Der IQ ist jedenfalls nicht das allein Entscheidende, wenn es um die grundsätzliche Lebensfähigkeit geht. Wenn zudem der IQ nur ein Maß für die Lebenstüchtigkeit wäre, dann hätte ein Verein wie Mensa für mich keinen Reiz, denn zu einem solchen Verein gehe ich wegen der Aussicht auf intellektuellen Austausch und nicht für gegenseitiges Bauchpinseln und Auf-die-Schulter-Klopfen.

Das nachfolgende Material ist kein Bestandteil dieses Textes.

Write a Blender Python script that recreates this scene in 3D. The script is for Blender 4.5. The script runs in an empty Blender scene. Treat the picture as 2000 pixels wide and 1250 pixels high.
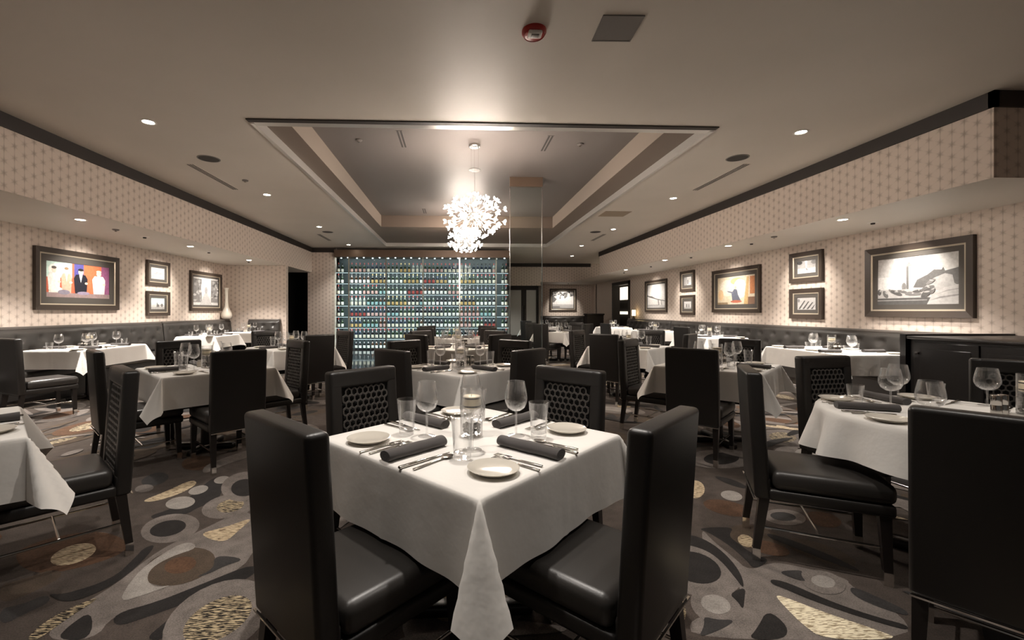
import bpy, bmesh, math, random
from mathutils import Vector, Matrix
PI = math.pi
random.seed(7)
SC = bpy.context.scene
COL = SC.collection
S = 1.45            # room shell measured from the eye point, in metres
H = 1.27            # eye height
TZ = 0.745          # table height
def ZZ(d): return H + d * S

# ------------------------------------------------------------------ materials
def nodes(name):
    m = bpy.data.materials.new(name); m.use_nodes = True
    nt = m.node_tree; nt.nodes.clear()
    out = nt.nodes.new('ShaderNodeOutputMaterial')
    return m, nt, out
def bsdf(nt, out, col=(0.5, 0.5, 0.5), rough=0.5, metal=0.0, spec=0.5, coat=0.0, sheen=0.0):
    b = nt.nodes.new('ShaderNodeBsdfPrincipled')
    b.inputs['Base Color'].default_value = (*col, 1)
    b.inputs['Roughness'].default_value = rough
    b.inputs['Metallic'].default_value = metal
    b.inputs['Specular IOR Level'].default_value = spec
    b.inputs['Coat Weight'].default_value = coat
    b.inputs['Coat Roughness'].default_value = 0.05
    b.inputs['Sheen Weight'].default_value = sheen
    nt.links.new(b.outputs[0], out.inputs[0])
    return b
def tex(nt, kind='ShaderNodeTexNoise', scale=10, detail=2, rough=0.5, coord='Object', stretch=None):
    tc = nt.nodes.new('ShaderNodeTexCoord')
    t = nt.nodes.new(kind)
    t.inputs['Scale'].default_value = scale
    if 'Detail' in t.inputs: t.inputs['Detail'].default_value = detail
    if stretch:
        mp = nt.nodes.new('ShaderNodeMapping'); mp.inputs['Scale'].default_value = stretch
        nt.links.new(tc.outputs[coord], mp.inputs[0]); nt.links.new(mp.outputs[0], t.inputs['Vector'])
    else:
        nt.links.new(tc.outputs[coord], t.inputs['Vector'])
    return t
def bump(nt, b, src, strength=0.2, dist=0.01):
    bp = nt.nodes.new('ShaderNodeBump'); bp.inputs['Strength'].default_value = strength
    bp.inputs['Distance'].default_value = dist
    nt.links.new(src, bp.inputs['Height']); nt.links.new(bp.outputs[0], b.inputs['Normal'])
def ramp(nt, src, stops, interp='LINEAR'):
    r = nt.nodes.new('ShaderNodeValToRGB'); r.color_ramp.interpolation = interp
    e = r.color_ramp.elements
    while len(e) < len(stops): e.new(0.5)
    for i, (p, c) in enumerate(stops):
        e[i].position = p; e[i].color = (*c, 1)
    nt.links.new(src, r.inputs[0]); return r
def simple(name, col, rough=0.5, metal=0.0, spec=0.5, noise=None, coat=0.0, sheen=0.0, var=0.0):
    m, nt, out = nodes(name); b = bsdf(nt, out, col, rough, metal, spec, coat, sheen)
    if noise:
        t = tex(nt, scale=noise[0], detail=3); bump(nt, b, t.outputs[0], noise[1], noise[2])
        if var:
            r = ramp(nt, t.outputs[0], [(0.3, tuple(c * (1 - var) for c in col)), (0.7, tuple(min(1, c * (1 + var)) for c in col))])
            nt.links.new(r.outputs[0], b.inputs['Base Color'])
    return m
def emit(name, col, strength):
    m, nt, out = nodes(name); e = nt.nodes.new('ShaderNodeEmission')
    e.inputs[0].default_value = (*col, 1); e.inputs[1].default_value = strength
    nt.links.new(e.outputs[0], out.inputs[0]); return m
def thin_glass(name, tint=(1, 1, 1), lo=0.05, hi=0.75, rough=0.02, haze=0.0):
    m, nt, out = nodes(name)
    tr = nt.nodes.new('ShaderNodeBsdfTransparent'); tr.inputs[0].default_value = (*tint, 1)
    gl = nt.nodes.new('ShaderNodeBsdfGlossy'); gl.inputs['Roughness'].default_value = rough
    lw = nt.nodes.new('ShaderNodeLayerWeight'); lw.inputs[0].default_value = 0.3
    mr = nt.nodes.new('ShaderNodeMapRange'); mr.inputs['To Min'].default_value = lo; mr.inputs['To Max'].default_value = hi
    mx = nt.nodes.new('ShaderNodeMixShader'); m2 = nt.nodes.new('ShaderNodeMixShader'); m2.inputs[0].default_value = haze
    df = nt.nodes.new('ShaderNodeBsdfTranslucent'); df.inputs[0].default_value = (.95, .95, .95, 1)
    nt.links.new(gl.outputs[0], m2.inputs[1]); nt.links.new(df.outputs[0], m2.inputs[2])
    pw = nt.nodes.new('ShaderNodeMath'); pw.operation = 'POWER'; pw.inputs[1].default_value = 1.25
    nt.links.new(lw.outputs['Facing'], pw.inputs[0]); nt.links.new(pw.outputs[0], mr.inputs[0]); nt.links.new(mr.outputs[0], mx.inputs[0])
    nt.links.new(tr.outputs[0], mx.inputs[1]); nt.links.new(m2.outputs[0], mx.inputs[2])
    nt.links.new(mx.outputs[0], out.inputs[0]); return m

M = {}
M['leather'] = simple('black_leather', (0.016, 0.0142, 0.013), 0.40, spec=0.5, noise=(240, 0.12, 0.002))
M['leather_grey'] = simple('charcoal_leather', (0.030, 0.027, 0.0245), 0.38, spec=0.55, noise=(200, 0.12, 0.002))
M['cord'] = simple('grey_woven_cord', (0.075, 0.068, 0.062), 0.45, noise=(300, 0.3, 0.002))
M['recess'] = simple('black_recess_cloth', (0.006, 0.006, 0.006), 0.8)
M['darkwood'] = simple('ebony_wood', (0.012, 0.009, 0.008), 0.35, noise=(60, 0.08, 0.002))
M['blackpanel'] = simple('black_lacquer_panel', (0.010, 0.009, 0.009), 0.3, noise=(30, 0.05, 0.002))
M['chrome'] = simple('chrome', (0.75, 0.73, 0.70), 0.12, 1.0)
M['steel'] = simple('cutlery_steel', (0.45, 0.43, 0.40), 0.16, 1.0)
M['ceramic'] = simple('white_china', (0.60, 0.56, 0.49), 0.14, spec=0.6)
M['napkin'] = simple('charcoal_linen', (0.050, 0.043, 0.041), 0.85, noise=(500, 0.3, 0.002), sheen=0.3)
M['candle'] = simple('cream_wax', (0.90, 0.80, 0.60), 0.5)
M['pebble'] = simple('dark_pebbles', (0.09, 0.08, 0.07), 0.35, noise=(90, 0.6, 0.01), var=0.6)
M['glass'] = thin_glass('clear_glass', lo=0.035, hi=0.95, haze=0.25)
M['solid_glass'] = thin_glass('solid_glass', lo=0.16, hi=0.95, haze=0.4)
M['pane'] = thin_glass('glass_pane', lo=0.0015, hi=0.3, tint=(0.96, 0.99, 0.98))
M['cornice'] = simple('dark_brown_cornice', (0.018, 0.012, 0.009), 0.6)
M['coffer_trim'] = simple('satin_silver_trim', (0.62, 0.60, 0.57), 0.3, 0.55)
M['trim_chrome'] = simple('brushed_silver_trim', (0.55, 0.53, 0.50), 0.25, 1.0)
M['brown_paint'] = simple('taupe_paint', (0.165, 0.125, 0.098), 0.6)
M['coffer_paint'] = simple('coffer_metallic_paint', (0.145, 0.128, 0.12), 0.5, spec=0.35, noise=(3, 0.02, 0.01))
M['coffer_face'] = simple('beige_coffer_face', (0.25, 0.205, 0.17), 0.6)
M['ledge'] = simple('satin_leather_cap', (0.085, 0.074, 0.066), 0.28, spec=0.6)
M['white_vase'] = simple('glazed_white', (0.78, 0.72, 0.63), 0.2)
M['polished'] = simple('polished_black_stone', (0.02, 0.02, 0.022), 0.06, spec=0.6)
M['header'] = simple('bronze_header', (0.16, 0.11, 0.08), 0.35, 0.4)
M['black'] = simple('black_void', (0.004, 0.004, 0.004), 0.9)
M['grille'] = simple('dark_grille', (0.03, 0.027, 0.024), 0.7)
M['vent_tan'] = simple('tan_grille', (0.30, 0.23, 0.16), 0.6)
M['plate_metal'] = simple('grey_cover_plate', (0.17, 0.155, 0.145), 0.5)
M['red_plastic'] = simple('red_plastic', (0.36, 0.02, 0.015), 0.3)
M['white_plastic'] = simple('white_plastic', (0.75, 0.72, 0.68), 0.35)
M['frame'] = simple('dark_walnut_frame', (0.050, 0.036, 0.028), 0.35, noise=(40, 0.05, 0.003))
M['liner'] = simple('champagne_liner', (0.55, 0.48, 0.38), 0.3, 0.5)
M['mat_board'] = simple('charcoal_mat_board', (0.075, 0.066, 0.058), 0.7)
M['frost'] = simple('frosted_grey_glass', (0.55, 0.54, 0.52), 0.25, spec=0.6)
M['mirror_col'] = simple('silver_rail', (0.40, 0.37, 0.35), 0.3, 0.8)
M['bulb'] = emit('lamp_lens', (1.0, 0.88, 0.70), 45)
M['crystal'] = emit('lit_crystal', (1.0, 0.86, 0.74), 85)
M['led'] = emit('cool_led_strip', (0.80, 0.95, 1.0), 0.75)
M['lampglow'] = emit('lamp_shade_glow', (1.0, 0.72, 0.36), 2.2)
M['exitglow'] = emit('other_room_light', (1.0, 0.85, 0.65), 1.2)

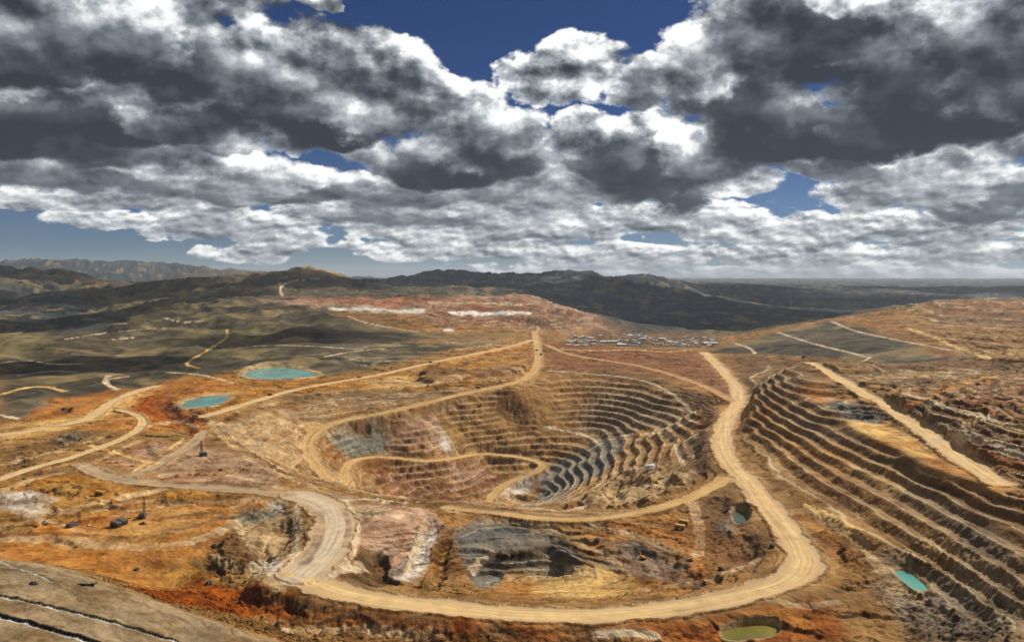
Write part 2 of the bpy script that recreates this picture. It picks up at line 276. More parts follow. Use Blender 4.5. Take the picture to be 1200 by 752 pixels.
# --- polar grid: rows by distance, columns by bearing
RES = 1.0
def steps(a, b, s):
    n = max(2, int(math.log(b / a) / s * RES)); return np.exp(np.linspace(math.log(a), math.log(b), n, endpoint=False))
R = np.concatenate([steps(120, 520, .007), steps(520, 3400, .00165), steps(3400, 14000, .004), steps(14000, 60000, .012), [60000.0]])
TH = np.concatenate([np.linspace(-1.45, -.61, 40, endpoint=False), np.linspace(-.61, .61, int(1110 * RES)), np.linspace(.61, 1.45, 41)[1:]])
NR, NC = len(R), len(TH)
X = (R[:, None] * np.sin(TH)[None, :]); Y = (R[:, None] * np.cos(TH)[None, :])
LR = np.log(R)

def _perm(seed): return np.random.default_rng(seed).permutation(512).astype(np.int64)
def gnoise(x, y, seed=0):       # 2D gradient noise, about -1..1
    pm = _perm(seed); xi = np.floor(x); yi = np.floor(y)
    fx, fy = x - xi, y - yi; xi = xi.astype(np.int64) & 511; yi = yi.astype(np.int64) & 511
    ux = fx * fx * fx * (fx * (fx * 6 - 15) + 10); uy = fy * fy * fy * (fy * (fy * 6 - 15) + 10)
    def g(ix, iy, dx, dy):
        h = pm[(pm[ix & 511] + iy) & 511] * (2 * math.pi / 512); return np.cos(h) * dx + np.sin(h) * dy
    a = g(xi, yi, fx, fy); b = g(xi + 1, yi, fx - 1, fy); c = g(xi, yi + 1, fx, fy - 1); d = g(xi + 1, yi + 1, fx - 1, fy - 1)
    return ((a + (b - a) * ux) * (1 - uy) + (c + (d - c) * ux) * uy) * 1.5
def fbm(x, y, wl, octs, seed=0, gain=0.5):
    s = np.zeros_like(x); a = 1.0
    for o in range(octs):
        s += a * gnoise(x / wl + 17.3 * o, y / wl - 9.1 * o, seed + o); a *= gain; wl /= 2.03
    return s
def sstep(a, b, t):
    t = np.clip((t - a) / (b - a), 0, 1); return t * t * (3 - 2 * t)

# --- smooth base surface through the survey points (radial basis in bearing / log distance, which keeps shapes)
PA = np.array(PTS)
pr = np.hypot(PA[:, 0], PA[:, 1]); pl = np.stack([np.arctan2(PA[:, 0], PA[:, 1]), np.log(pr)], 1)
keep = []; seen = {}
for i, (a, b) in enumerate(pl):
    k = (round(a / .004), round(b / .004))
    if k not in seen: seen[k] = i; keep.append(i)
pl = pl[keep]; pz = PA[keep, 2]
C0 = 0.012
def phi(d2): return np.sqrt(d2 + C0 * C0)
n = len(pl)
A = np.zeros((n + 3, n + 3))
A[:n, :n] = phi(((pl[:, None] - pl[None]) ** 2).sum(-1)) + np.eye(n) * 2e-3 * -1
A[:n, n] = A[n, :n] = 1; A[:n, n + 1:] = pl; A[n + 1:, :n] = pl.T
wts = np.linalg.solve(A, np.concatenate([pz, np.zeros(3)]))
cr = np.arange(LR[0], LR[-1] + .012, .008); ct = np.concatenate([np.arange(-1.45, -.62, .03), np.arange(-.62, .62, .008), np.arange(.62, 1.49, .03)])
G = np.zeros((len(cr), len(ct)))
for i, lr in enumerate(cr):
    d2 = (ct[:, None] - pl[None, :, 0]) ** 2 + (lr - pl[None, :, 1]) ** 2
    G[i] = phi(d2) @ wts[:n] + wts[n] + wts[n + 1] * ct + wts[n + 2] * lr
ri = np.clip(np.searchsorted(cr, LR) - 1, 0, len(cr) - 2); rf = ((LR - cr[ri]) / (cr[ri + 1] - cr[ri]))[:, None]
ti = np.clip(np.searchsorted(ct, TH) - 1, 0, len(ct) - 2); tf = ((TH - ct[ti]) / (ct[ti + 1] - ct[ti]))[None]
def lift(g):
    a = g[ri][:, ti]; b = g[ri][:, ti + 1]; c = g[ri + 1][:, ti]; d = g[ri + 1][:, ti + 1]
    return (a * (1 - tf) + b * tf) * (1 - rf) + (c * (1 - tf) + d * tf) * rf
Z = lift(G)

def hit(u, v, ZZ=None):         # where the sight line first meets the surface
    ZZ = Z if ZZ is None else ZZ
    x, y, dz = ray(u, v); hd = math.hypot(x, y); s = dz / hd
    j = (np.interp(math.atan2(x, y), TH, np.arange(NC))); j0 = int(j); f = j - j0; j1 = min(j0 + 1, NC - 1)
    zc = ZZ[:, j0] * (1 - f) + ZZ[:, j1] * f
    e = (zc - H) / R - s
    k = np.nonzero(e[60:] >= 0)[0]
    if len(k) == 0: return (x / hd * R[-2], y / hd * R[-2], float(zc[-2]))
    k = max(61, k[0] + 60); a, b = e[k - 1], e[k]; t = a / (a - b) if a != b else 0; t = min(max(t, 0), 1)
    r = R[k - 1] * (1 - t) + R[k] * t
    return (x / hd * r, y / hd * r, float(zc[k - 1] * (1 - t) + zc[k] * t))
def ground(x, y, ZZ):
    r = math.hypot(x, y); i = min(max(np.interp(r, R, np.arange(NR)), 0), NR - 1.001); j = min(max(np.interp(math.atan2(x, y), TH, np.arange(NC)), 0), NC - 1.001)
    i0, j0 = int(i), int(j); a, b = i - i0, j - j0
    return float((ZZ[i0, j0] * (1 - b) + ZZ[i0, j0 + 1] * b) * (1 - a) + (ZZ[i0 + 1, j0] * (1 - b) + ZZ[i0 + 1, j0 + 1] * b) * a)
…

Vielleicht ist es aber tatsächlich so, dass es nicht unbedingt Menschen mit einem besonders hohen IQ sind, die für mich die interessantesten Gesprächspartner wären. Das kann ich leider nicht beurteilen. Es könnte jedoch auch sein, dass ein hoher IQ schon notwendig wäre, aber eben nur notwendig und nicht hinreichend. Dass ein hoher IQ ein hinreichendes Kriterium für einen interessanten Gesprächspartner wäre, kann ich aufgrund meiner Erfahrung in der Mensa, wo ich schon seit 2002 Mitglied bin, und in anderen Hochintelligentenvereinigungen ja bereits ausschließen.